Prof Michael Hudson discusses Greenspan’s reputation in his formative days on Wall St.
Transcript after the jump
Prof Michael Hudson discusses Greenspan’s reputation in his formative days on Wall St.
This is the transcript of an interview with Michael Hudson, discussing a 1966 incident:
MH: They increased [relative taxes on labor] largely by having Alan Greenspan create the Greenspan Commission to look at social security and pushing the myth that social security had to be funded out of pre savings, so American labour was essentially taxed 11% between itself and the employers to pay social security and this vast increase in social security taxes was used to lend to the Government(US) to provide it with enough money to slash taxes on the rich and that was Greenspan’s ploy.
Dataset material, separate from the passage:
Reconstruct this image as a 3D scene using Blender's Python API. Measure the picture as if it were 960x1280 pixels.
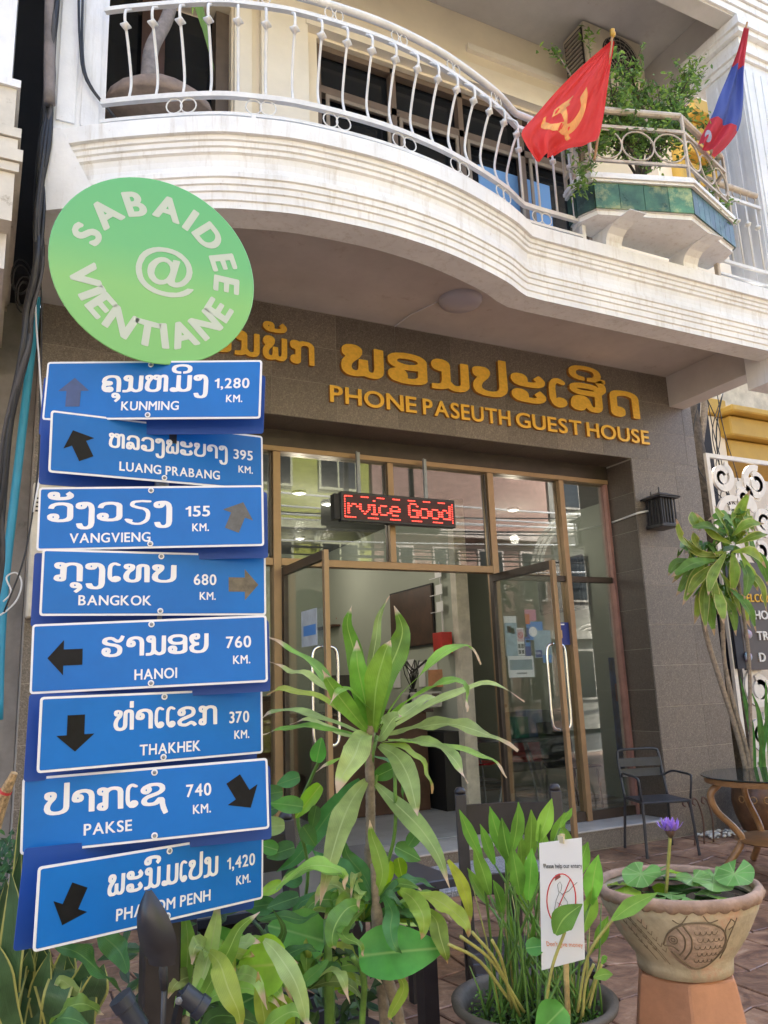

He was rewarded by being made head of the Federal Reserve for his actual hatred of labour and his desire that you had to reduce living standards in order to increase the profits of capital.
And so Greenspan was sort of the hack that was hired.
When I was on Wall Street, Greenspan was hired as part of a study I was doing on the balance of payments of the Oil Industry. And one day my boss, John Deaver came into my office and said he really worried about Greenspan being a part of this report because he was known as a hack that always gave …his clients what they wanted instead of something actual.
So he (JD) gave me Greenspan’s figures on depreciation of oil producing refinery assets in Europe and asked me to find out where the faking is? He said he couldn’t believe that Greenspan by himself wouldn’t of just faked the figures and it took me about a week to figure out where the faking of the figures came out (from) and that was Greenspan had simply picked up depreciation rates relative to output for the United States and projected them onto Europe.
So I went over and talked to his assistant Lucille Woo and she said “it’s all implicit, all implicit” and I confronted her with it and she said “Yes that’s what we did”!
And so, Greenspan was indeed ‘talked off the study’ and we met… John Deaver, David Rockefeller and myself and I was told…Greenspan was such a little bastard that if they fired him, he’d hold a grudge against Chase Manhattan for years and they told me to be the guy to give him the news that we couldn’t use his (laughs) statistics on it and I was a 25 year old economist at the time and he hardly new me at all, so I was the guy that…subsequently became known as ‘the man who fired Alan Greenspan’.”